Norwegian director Roar Uthaug (The Wave) and his team of three editors create a number of tense action sequences and stunts, most of them supported with CGI. Gamers will recognize moments when Lara must cross over a raging river on a fallen tree or narrowly save herself from plummeting to her death with a climbing axe. Elsewhere, the filmmakers treat the audience like dullards when they replay expositional scenes from earlier in the film. Rather than assume the audience remembers, the editors show Lara remembering some obvious detail from two minutes earlier, or they use a sloppy montage to show Lara putting together a revelatory twist at the end (a lazy technique). Additionally, the opening shots where Richard Croft’s voiceover explains the sordid history of the MacGuffin seem superfluous when, ten minutes later, as Lara looks through her father’s notes, the same voiceover is used.

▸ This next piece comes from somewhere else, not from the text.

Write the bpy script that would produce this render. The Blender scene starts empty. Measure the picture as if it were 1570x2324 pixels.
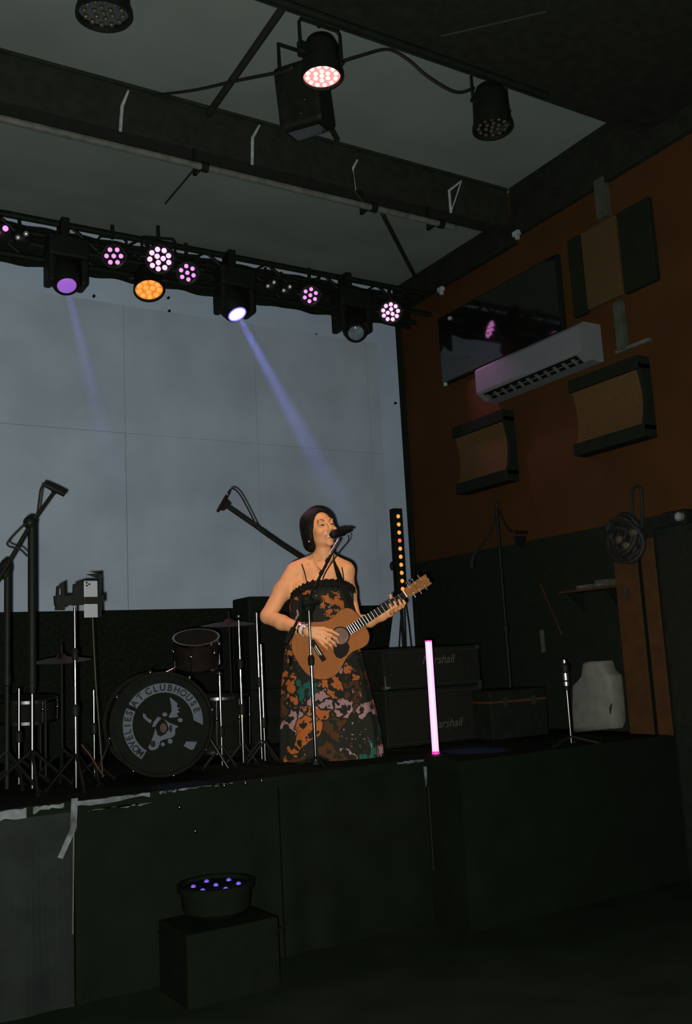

Despite some overbearing clichés in the plot and eye-rolling need for one-liners, the film makes excellent use of Vikander, giving her more to do than shoot arrows into armed goons and unlock ancient puzzles. For instance, the film avoids thrusting Lara into action hero mode before she can earn it. When she first takes the life of a random thug, it’s not just an anonymous death; the implications of her killing someone are shown on Vikander’s face. Along with her need to discover what her father was looking for, she carries an emotional significance that cannot be denied, despite later cornball lines like, “You messed with the wrong family!” Lara also takes a physical beating, so every punch or fall has a consequence as Vikander cries out in pain or sometimes finds herself simply overpowered—the accumulation of wear and tear echoes the increasing dirtiness of John McClane’s shirt in Die Hard. It’s a realistic character in an outlandish, cliffhanging adventure scenario, with all the trappings and downfalls such a description entails.
Perhaps it goes without saying, but this review’s talk of emotions and dramatics should be qualified by “for a video game movie.” It’s lowbrow fare, after all, and should be viewed as such. But far more than any entry in the Resident Evil franchise or more recently the 2016 Assassin’s Creed feature, the Square Enix Tomb Raider is a video game property that concentrates on creating a character first, a plot second. While the film may not live up to the 2013 game’s heights (two hours of popcorn-munching blockbuster escapism cannot hope to match the investment of a well-written, 10-15 hour game experience), it certainly improves upon the Jolie versions. It’s a long way from elevating based-on-a-video-game films, and it contains plenty of annoying traits (the editing distracts throughout), but Vikander makes a likable, cheerable female badass. The average moviegoer may dismiss the film, perhaps deservedly so, while fans of the video game will recognize it as a worthy effort to recreate the gaming experience for cinema.